◆ **Written request**
Exactly the lines from the line with "Continue the Blender" to the line with "guard(-2.15, 25.1, 1, -1, 'striped" should be extracted, both included, with no other lines.

++++ Raw data ++++

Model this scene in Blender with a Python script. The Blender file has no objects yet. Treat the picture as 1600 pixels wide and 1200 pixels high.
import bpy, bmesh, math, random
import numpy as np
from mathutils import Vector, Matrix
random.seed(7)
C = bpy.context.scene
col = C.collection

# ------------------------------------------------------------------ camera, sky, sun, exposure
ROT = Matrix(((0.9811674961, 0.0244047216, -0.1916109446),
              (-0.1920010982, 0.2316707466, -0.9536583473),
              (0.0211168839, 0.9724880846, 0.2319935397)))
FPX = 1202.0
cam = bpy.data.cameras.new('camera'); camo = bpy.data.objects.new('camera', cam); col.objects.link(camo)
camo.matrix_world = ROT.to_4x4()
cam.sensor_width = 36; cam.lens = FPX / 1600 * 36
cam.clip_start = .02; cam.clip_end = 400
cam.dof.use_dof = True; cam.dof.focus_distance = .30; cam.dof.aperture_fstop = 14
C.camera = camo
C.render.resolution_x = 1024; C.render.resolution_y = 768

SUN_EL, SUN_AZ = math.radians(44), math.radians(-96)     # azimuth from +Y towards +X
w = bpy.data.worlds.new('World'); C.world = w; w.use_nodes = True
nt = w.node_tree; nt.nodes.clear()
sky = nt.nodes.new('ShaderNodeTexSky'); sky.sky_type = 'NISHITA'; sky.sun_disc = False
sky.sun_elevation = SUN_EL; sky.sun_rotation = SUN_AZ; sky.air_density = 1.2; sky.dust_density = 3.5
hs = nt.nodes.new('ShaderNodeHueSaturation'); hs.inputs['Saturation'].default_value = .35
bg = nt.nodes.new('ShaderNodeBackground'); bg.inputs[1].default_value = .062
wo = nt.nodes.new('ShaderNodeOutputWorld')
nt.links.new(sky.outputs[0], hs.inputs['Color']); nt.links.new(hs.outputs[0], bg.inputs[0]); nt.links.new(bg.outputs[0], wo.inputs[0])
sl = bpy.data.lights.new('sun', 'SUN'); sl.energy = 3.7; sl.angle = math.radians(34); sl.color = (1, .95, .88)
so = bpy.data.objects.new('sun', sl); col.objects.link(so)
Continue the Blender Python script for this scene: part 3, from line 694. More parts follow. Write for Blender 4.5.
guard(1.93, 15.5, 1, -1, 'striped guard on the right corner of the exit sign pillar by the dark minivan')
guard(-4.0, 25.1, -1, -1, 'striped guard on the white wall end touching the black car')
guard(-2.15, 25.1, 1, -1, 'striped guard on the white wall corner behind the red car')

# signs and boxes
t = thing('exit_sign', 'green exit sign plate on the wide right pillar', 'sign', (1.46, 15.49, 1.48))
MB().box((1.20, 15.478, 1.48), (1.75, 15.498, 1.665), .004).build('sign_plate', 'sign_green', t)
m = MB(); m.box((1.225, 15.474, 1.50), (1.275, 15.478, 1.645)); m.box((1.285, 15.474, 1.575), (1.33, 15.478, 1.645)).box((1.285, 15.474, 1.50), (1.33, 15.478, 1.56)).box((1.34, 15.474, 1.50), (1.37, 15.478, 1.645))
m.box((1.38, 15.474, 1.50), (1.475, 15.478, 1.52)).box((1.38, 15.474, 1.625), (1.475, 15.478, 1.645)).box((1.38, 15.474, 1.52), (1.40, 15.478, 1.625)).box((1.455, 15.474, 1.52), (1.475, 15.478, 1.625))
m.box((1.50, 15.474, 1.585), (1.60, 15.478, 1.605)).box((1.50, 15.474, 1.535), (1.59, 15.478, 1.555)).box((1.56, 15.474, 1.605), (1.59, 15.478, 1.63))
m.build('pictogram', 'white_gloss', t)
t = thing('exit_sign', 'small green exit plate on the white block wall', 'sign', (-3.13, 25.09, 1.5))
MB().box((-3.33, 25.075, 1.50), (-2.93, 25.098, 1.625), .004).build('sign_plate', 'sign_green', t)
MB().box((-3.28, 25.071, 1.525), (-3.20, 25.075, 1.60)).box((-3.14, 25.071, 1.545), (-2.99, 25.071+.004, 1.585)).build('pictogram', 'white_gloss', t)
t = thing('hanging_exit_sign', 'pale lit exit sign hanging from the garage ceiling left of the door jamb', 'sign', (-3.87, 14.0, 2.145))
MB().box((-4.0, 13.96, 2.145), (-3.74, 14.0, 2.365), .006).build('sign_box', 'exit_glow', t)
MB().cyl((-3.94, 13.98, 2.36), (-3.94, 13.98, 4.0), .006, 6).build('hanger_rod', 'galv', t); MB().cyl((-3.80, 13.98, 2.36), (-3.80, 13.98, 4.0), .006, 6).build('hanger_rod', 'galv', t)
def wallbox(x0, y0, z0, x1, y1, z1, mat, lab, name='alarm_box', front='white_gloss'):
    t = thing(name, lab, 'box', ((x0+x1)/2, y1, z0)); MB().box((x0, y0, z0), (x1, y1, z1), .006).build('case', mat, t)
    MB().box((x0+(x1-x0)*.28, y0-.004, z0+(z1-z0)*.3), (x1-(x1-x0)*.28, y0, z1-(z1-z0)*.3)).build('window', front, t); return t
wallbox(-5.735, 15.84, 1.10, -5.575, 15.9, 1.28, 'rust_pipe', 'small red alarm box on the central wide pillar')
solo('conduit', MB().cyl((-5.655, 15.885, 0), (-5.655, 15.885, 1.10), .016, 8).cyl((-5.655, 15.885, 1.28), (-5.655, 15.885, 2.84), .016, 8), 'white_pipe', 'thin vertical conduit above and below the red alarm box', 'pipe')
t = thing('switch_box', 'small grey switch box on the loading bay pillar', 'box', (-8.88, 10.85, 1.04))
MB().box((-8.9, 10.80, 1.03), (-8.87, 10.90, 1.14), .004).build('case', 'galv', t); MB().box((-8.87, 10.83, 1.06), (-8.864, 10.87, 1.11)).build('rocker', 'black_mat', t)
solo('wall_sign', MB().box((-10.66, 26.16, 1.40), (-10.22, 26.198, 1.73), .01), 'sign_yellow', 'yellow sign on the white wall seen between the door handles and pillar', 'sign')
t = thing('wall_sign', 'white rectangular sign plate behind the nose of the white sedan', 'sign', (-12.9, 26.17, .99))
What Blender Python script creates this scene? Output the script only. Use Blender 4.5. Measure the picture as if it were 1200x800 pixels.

++++

◆ **Response below**
Continue the Blender Python script for this scene: part 3, from line 694. More parts follow. Write for Blender 4.5.
guard(1.93, 15.5, 1, -1, 'striped guard on the right corner of the exit sign pillar by the dark minivan')
guard(-4.0, 25.1, -1, -1, 'striped guard on the white wall end touching the black car')
guard(-2.15, 25.1, 1, -1, 'striped guard on the white wall corner behind the red car')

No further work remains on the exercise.